BTW, both Democrat and Republican legislators support farm subsidies. It's always amusing to me to see urban Democrat representatives rigging crop and produce prices that up the bill for their own constituents while professing to be for the poor.

Of course, the politicos sell us out for the funding from farmers. Both parties. Most don't care in the least about farmers -- they care about the donations.

Indeed, farm subsidies are probably the dumbest subsidy of all. Often we pay twice -- once as taxpayers, and then again via higher prices at the grocery store. It's a particularly onerous subsidy as food price increases impact the poor more dramatically.

Here's two hard-hitting columns I wrote on milk price rigging, for instance:

http://riderrants.blogspot.com/2006/12/richard-rider-rant-121706-among-many.html

http://riderrants.blogspot.com/2006/12/congress-critters-hate-milk-drinkers.html

 
At 11/11/2009 1:01 AM, Anonymous Anonymous said...

Recall that the subsidies exist in every developed country, look at the EU and the farm subsidy regime there. (Push by France btw.) But if you look at the percentage of income spent on food it has fallen from 29% in 1929 to about 10% now.
To the cars issue note that the overall gain was in the neighborhood of 8 mpg over the fleet. 1.2% of the transactions is a small number and came about because of the special truck provisions targeted at the small business man. As I recall that means you aren't talking about 1/2 ton pickups but the big guys 3/4 ton, perhaps duallies etc.

 
At 11/11/2009 7:11 AM, Blogger juandos said...

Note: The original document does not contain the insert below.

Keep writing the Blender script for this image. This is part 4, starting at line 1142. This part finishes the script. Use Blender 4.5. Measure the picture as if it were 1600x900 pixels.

"Recall that the subsidies exist in every developed country, look at the EU and the farm subsidy regime there. (Push by France btw.) But if you look at the percentage of income spent on food it has fallen from 29% in 1929 to about 10% now"...

Hmmm, so improved methods of farming, seed production, and equipment didn't cause the improvment in farming but somehow 'socialist' subsidies did?!?!